Belts will have to be tightened.

How much tighter do you feel your institution’s belts can get?

Some will be spared. State flagships will get off relatively unscathed due to their inherent prestige and ability to attract outside funding. Niche schools in desirable locations (perhaps like College of Charleston) will muddle along, but many others will not survive. If you want to see a portrait of the future, look at Illinois under the multi-year budget stalemate, where U of I is able to soldier on while Chicago State is on the verge of closure.

Or Wisconsin, where legislative caps on tuition have already put the squeeze on revenues. UW-Madison survives, though in a diminished capacity, as for the first time in 45 years they find themselves outside the top 5 research universities.

At UW-Lacrosse, the situation is far more dire. They’re losing faculty to the local technical college because they can’t pay competitive wages. Cutting of faculty is inevitable.
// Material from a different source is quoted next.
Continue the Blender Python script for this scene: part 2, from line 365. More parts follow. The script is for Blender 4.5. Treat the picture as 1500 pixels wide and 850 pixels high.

Following the current trajectory, as we head toward the inevitable end of a culture of competition the future of higher ed looks something like the famous “Always be closing,” speech from Glengarry Glen Ross.

“First prize is a Cadillac El Dorado. Anyone wanna see second prize? Second prize is a set of steak knives. Third prize is you're fired.”

Free marketers will tell you this is the natural state of things, that those schools that can't compete don't deserve to stick around. I think a world where only a select few have access to quality educational opportunities isn't consistent with our core values.

I hope I'm wrong about these trends. I'm eager to have someone show up in the comments and tell me that we're not all destined for third place.



[1] Private institutions or elite publics that are adept at getting their hands on endowment money from wealthy individuals will continue to do okay.

[2] Graduates, mind you, not just people who attempted higher ed.

[3] Only loan debt as well. Many of these graduates will also have consumer/credit card debt.